Öte yandan velayetin değiştirilmesi davası, velayetin kaldırılması ile karıştırılmamalıdır.  TMK’ ya göre velayetin kaldırılması aşağıdaki şartlara bağlıdır;

Kanunun  348.maddesi gereğince “ Çocuğun korunmasına ilişkin diğer önlemlerden sonuç alınamaz ya da bu önlemlerin yetersiz olacağı önceden anlaşılırsa, hâkim aşağıdaki hâllerde velâyetin kaldırılmasına karar verir”

  1. (Değişik: 1/7/2005-5378/38 md.) Ana ve babanın deneyimsizliği, hastalığı, başka bir yerde bulunması veya benzeri sebeplerden biriyle velayet görevini gereği gibi yerine getirememesi.
  2. Ana ve babanın çocuğa yeterli ilgiyi göstermemesi veya ona karşı yükümlülüklerini ağır biçimde savsaklaması.

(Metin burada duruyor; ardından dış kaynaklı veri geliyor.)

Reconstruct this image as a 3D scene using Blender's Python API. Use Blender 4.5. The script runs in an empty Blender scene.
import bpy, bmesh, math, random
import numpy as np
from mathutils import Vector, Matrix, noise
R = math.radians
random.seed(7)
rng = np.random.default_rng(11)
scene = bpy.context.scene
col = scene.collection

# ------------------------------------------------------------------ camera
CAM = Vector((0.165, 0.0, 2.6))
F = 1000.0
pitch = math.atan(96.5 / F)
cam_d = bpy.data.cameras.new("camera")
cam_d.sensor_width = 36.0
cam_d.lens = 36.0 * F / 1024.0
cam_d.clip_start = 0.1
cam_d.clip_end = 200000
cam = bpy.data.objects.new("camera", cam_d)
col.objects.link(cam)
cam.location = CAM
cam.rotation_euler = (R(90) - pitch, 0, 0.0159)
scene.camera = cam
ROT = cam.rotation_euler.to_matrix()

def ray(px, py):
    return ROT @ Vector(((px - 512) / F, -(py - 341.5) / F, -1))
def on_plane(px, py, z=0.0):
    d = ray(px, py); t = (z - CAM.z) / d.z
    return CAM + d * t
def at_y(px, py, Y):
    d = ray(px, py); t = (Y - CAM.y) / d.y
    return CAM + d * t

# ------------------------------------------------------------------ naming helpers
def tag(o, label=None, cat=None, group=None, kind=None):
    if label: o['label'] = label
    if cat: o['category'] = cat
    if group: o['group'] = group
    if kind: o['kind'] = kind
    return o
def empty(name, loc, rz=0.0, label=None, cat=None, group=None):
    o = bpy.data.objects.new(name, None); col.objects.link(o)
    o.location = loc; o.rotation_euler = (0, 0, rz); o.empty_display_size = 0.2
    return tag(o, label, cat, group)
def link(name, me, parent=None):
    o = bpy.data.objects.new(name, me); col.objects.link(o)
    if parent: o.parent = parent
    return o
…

Velâyet ana ve babanın her ikisinden kaldırılırsa çocuğa bir vasi atanır.

Kararda aksi belirtilmedikçe, velâyetin kaldırılması mevcut ve doğacak bütün çocukları kapsar.

Velayetin kaldırılması ancak önlemlerin yetersiz olacağı anlaşıldığında verilebilen bir karardır.

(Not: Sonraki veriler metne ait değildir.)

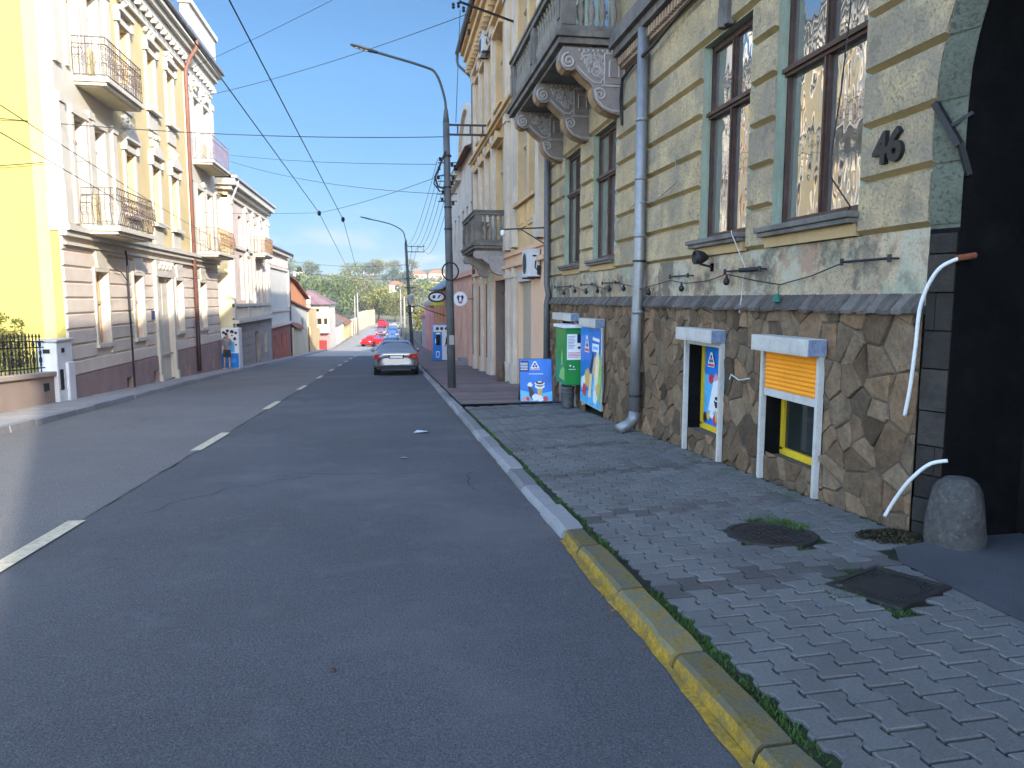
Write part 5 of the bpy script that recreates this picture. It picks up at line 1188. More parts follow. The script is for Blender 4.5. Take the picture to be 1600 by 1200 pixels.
# upper floors
f1 = [(21.0, 21.75, 3.6, 6.3), (22.35, 23.1, 3.6, 6.3), (25.0, 25.8, 4.3, 6.15), (27.6, 28.4, 4.3, 6.15), (29.85, 30.65, 4.3, 6.15), (33.4, 34.2, 3.6, 6.2), (35.0, 35.8, 3.6, 6.2)]
f2 = [(21.0, 21.75, 7.5, 9.9), (22.35, 23.1, 7.5, 9.9), (25.0, 25.8, 8.15, 9.9), (27.6, 28.4, 8.15, 9.9), (29.85, 30.65, 8.15, 9.9), (33.4, 34.2, 7.5, 9.9), (35.0, 35.8, 7.5, 9.9)]
mb = MB(); facade(mb, XL, 1, 24.05, 32.3, 3.4, 11.2, f1[2:5] + f2[2:5], .22); mb.build('yellow_wall', yel2, A)
for y0, y1 in ((Y0, 24.05), (32.3, Y1)):
    mb = MB(); q = y1 if y0 < 25 else y0; facade(mb, XL + .06, 1, y0, y1, 3.4, 11.2, (f1[:2] + f2[:2]) if y0 < 25 else (f1[5:] + f2[5:]), .26); mb.quad((XL, q, 3.4), (XL + .06, q, 3.4), (XL + .06, q, 11.2), (XL, q, 11.2))
    for y in (y0 + .01, (y0 + y1) / 2 - .15 if y0 < 25 else 34.4, y1 - .34):
        mb.box(XL + .06, XL + .14, y, y + .33, 3.6, 6.6); mb.box(XL + .05, XL + .18, y - .02, y + .36, 3.52, 4.35); mb.box(XL + .05, XL + .18, y - .02, y + .36, 6.45, 6.65)
        mb.box(XL + .06, XL + .14, y, y + .33, 7.4, 10.3); mb.box(XL + .05, XL + .18, y - .02, y + .36, 10.2, 10.45)
    mb.build('white_wall', cream, A)
mb = MB(); mb.quad((XL - 8, Y0, -2.3), (XL - .05, Y0, -2.3), (XL - .05, Y0, 3.4), (XL - 8, Y0, 3.4)); mb.quad((XL - 8, Y0, 3.4), (XL + .0, Y0, 3.4), (XL + .0, Y0, 11.2), (XL - 8, Y0, 11.2)); mb.build('yellow_side_wall', yel, A)
mb = MB(); mb.box(XL - .55, XL - .25, Y0 - .02, Y0 - .003, -.3, 11.2); mb.build('corner_stripe', M('orange_stripe', (.74, .45, .18), .88, .05), A)
mb = MB(); mb.quad((XL + .06, Y0 - .004, 3.4), (XL - .25, Y0 - .004, 3.4), (XL - .25, Y0 - .004, 11.2), (XL + .06, Y0 - .004, 11.2)); mb.box(XL - .25, XL + .19, Y0 - .06, Y0 - .006, 3.35, 4.3); mb.box(XL - .2, XL + .19, Y0 - .08, Y0 - .006, 4.3, 4.45); mb.build('corner_pier', cream, A)
mb = MB(); mb.box(XL - .05, XL + .14, Y0 - .05, Y1, 3.22, 3.36); mb.box(XL - .05, XL + .22, Y0 - .05, Y1, 3.36, 3.5); mb.box(XL - .05, XL + .10, Y0, Y1, 3.0, 3.06); mb.build('string_course', cream, A)
rng = random.Random(12)
for (a, b, c_, d), fl in [(q, 1) for q in f1] + [(q, 2) for q in f2]:
    x = XL + (.06 if (a < 24 or a > 32.5) else 0); mb = MB(); mb2 = MB()
    mb.box(x, x + .07, a - .16, a, c_ - .02, d + .05); mb.box(x, x + .07, b, b + .16, c_ - .02, d + .05); mb.box(x, x + .1, a - .16, b + .16, d + .05, d + .22)
    if 24 < a < 32.5:
        mb.box(x, x + .20, a - .22, b + .22, c_ - .16, c_ - .02); mb.box(x, x + .05, a - .12, b + .12, c_ - .75, c_ - .2)
        mb.box(x, x + .22, a - .24, b + .24, d + .36, d + .48); mb.box(x, x + .16, a - .24, a - .1, d + .05, d + .36); mb.box(x, x + .16, b + .1, b + .24, d + .05, d + .36)
        m = (a + b) / 2
        if fl == 1:
            mb.add([(x + .2, a - .24, d + .48), (x + .2, b + .24, d + .48), (x + .2, m, d + .8), (x, a - .24, d + .48), (x, b + .24, d + .48), (x, m, d + .8)], [(0, 1, 2), (0, 2, 5, 3), (1, 4, 5, 2)])
        for k in range(12):
            mb2.lathe([(.01, .16), (.09, .10), (.12, 0)], (x, m + rng.uniform(-.42, .42), d + (.75 if fl == 1 else .55) + rng.uniform(-.12, .35)), 7, 'x')
    elif fl == 2 and True:
        mb2.box(x + .02, x + .05, a - .35, b + .35, d + .24, d + .95)
        for k in range(10): mb2.lathe([(.01, .14), (.09, .09), (.11, 0)], (x + .04, rng.uniform(a - .3, b + .3), d + .35 + rng.uniform(-.1, .5)), 7, 'x')
    ws = mb.build('window_surround', cream, A)
    if mb2.v: mb2.build('stucco_ornament', cream, ws, smooth=True)
whwood = M('white_joinery', (.62, .60, .56), .5, .06); redwood = M('red_brown_joinery', (.36, .15, .09), .6, .12, 4)
for q in f1 + f2:
    x = XL + (.06 if (q[0] < 24 or q[0] > 32.5) else 0)
    window(A, x, 1, *q, .2, redwood if (q[0] < 24 and q[2] < 5) else whwood if q[0] > 32 else orangewood, MATS['pale_curtain_glass'] if q[0] < 32 else glass, mull=1, transom=q[3] - .55, double=False, fw=.06)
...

Yargıtay  2. HD., E. 2018/4699 K. 2018/10608 04.10.2018 tarihli kararında; “Anne ve babanın, deneyimsizliği, hastalığı, başka bir yerde bulunması veya benzeri sebeplerle velayet görevini gereği gibi yerine getirememesi; ana ve babanın çocuğa yeterli ilgiyi göstermemesi veya ona karşı yükümlülüklerini ağır biçimde savsaklamaları halinde hakim velayet hakkını kaldırabilir. (TMK m.348) Toplanan deliller yukarıda açıklanan şekilde bir durumun varlığına yeterli olmayıp, velayetin değiştirilmesine yol açar.(TMK m.183, 349, 351/1) Bu sebeplerle mahkemece kanun hükmünün uygulanmasında hata yapılarak velayetin kaldırılmasına karar verilmesi doğru olmamış ve bozmayı gerektirmiştir.” denilmiştir.

Karardan da anlaşılacağı üzere eğer anne ve baba çocuğa karşı yükümlülüklerini önemli ölçüde savsaklamıyorsa velayetin kaldırılması değil değiştirilmesi kararı verilebilmektedir.